From all I've read it does matter what's driving them but they are solid performers....And they are less than $4K new with a 20 yr warranty.
@inna
You really do surprise me by saying if it is digital forget it. I have heard some digital master recordings that if we had access to would dispel that myth straight away. The way I see it the recordnig process has a lot to do with it at the microphone end. We are by the way trying to record sometime levels of 110db. I have heard some valiant attempts to portray it but they were usually through very high end active speaker systems with massive active sub woofers also and in recording studios I used to frequent. Only then would I say we are getting towards it in any medium. In the 70s I used to burn out bass panels on my Quad 57s by trying to replicate what I had just heard from the concert hall previously ( not recommended as it used to cost a fortune with each visit to Quad). No I havn't heard proper portrayal from any domestic setup that I could say, yes that sounds like a full range piano recording that I am listening to. If you go to concert hall recitals with any regularity you soon get to know the sound the recording engineer is trying to capture as I say with good and not so good results.I remember years ago going to The Queen's hall in Edinburgh to hear Boris Beresovsky
play Mussorgsky's Pictures at an Exhibition. When It came to The Great Gate of Kiev at the end of the piece the younger females in the audience were cringeing and some were even holding their ears as we all know younger females have better hearing than most of us men.That was the first time that I knew what a Steinway Model D concert grand was actually capable of. As an aside The BBC were recording that concert that night and the later broadcast bore no relation to the experience in the hall.

One important factor not explicitly mentioned is the ability of the speakers to create a realistic size of the piano according to the type of the music and the venue. In my experience, the larger panel speakers completely miss this criteria regardless of how well they might reproduce the timber or tone. To my ears, the closest sound (and size) to a real piano, especially jazz genre, came out of a pair of full range single driver Lowthers in a horn-loaded enclosure, the Charney Audio Concerto.
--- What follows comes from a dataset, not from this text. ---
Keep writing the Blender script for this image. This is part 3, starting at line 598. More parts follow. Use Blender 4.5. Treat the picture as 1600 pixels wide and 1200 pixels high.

May not go low enough for some western classical piano pieces but for jazz or blues the best I've heard. 

@joeschmoe

I can understand why you, or anyone else for that matter could be discouraged reading this thread, but for my part - with my post above - I’m trying to get after what it would take to approach a fairly realistic(!) reproduction of the (grand) piano, no less, an instrument I’d regard as one of the absolute most demanding for ANY speaker, regardless of price, to tackle. Any sought realism with this instrument and its reproduction is a daunting task, certainly if you uphold what it really sounds like live.

I’ve never heard your Bryston speakers in question, but I’ve read very positive reviews of the larger, floor standing sister model. I can only assume Bryston is consistent with the quality across their range of products, and for this to naturally translate to your speakers as well.

Be that as it may; if you like ’em that’s all that matters. Enjoy them and your future ventures into "audiophilia," but, if I may: remember to attend acoustic live concerts to really bridge your own sonic findings in audio equipment with that of a real reference. To my mind it could have you save a lot of money, and importantly by-pass a tendency in "audiophilia" to close its walls around itself and be less susceptible to marketing drivel.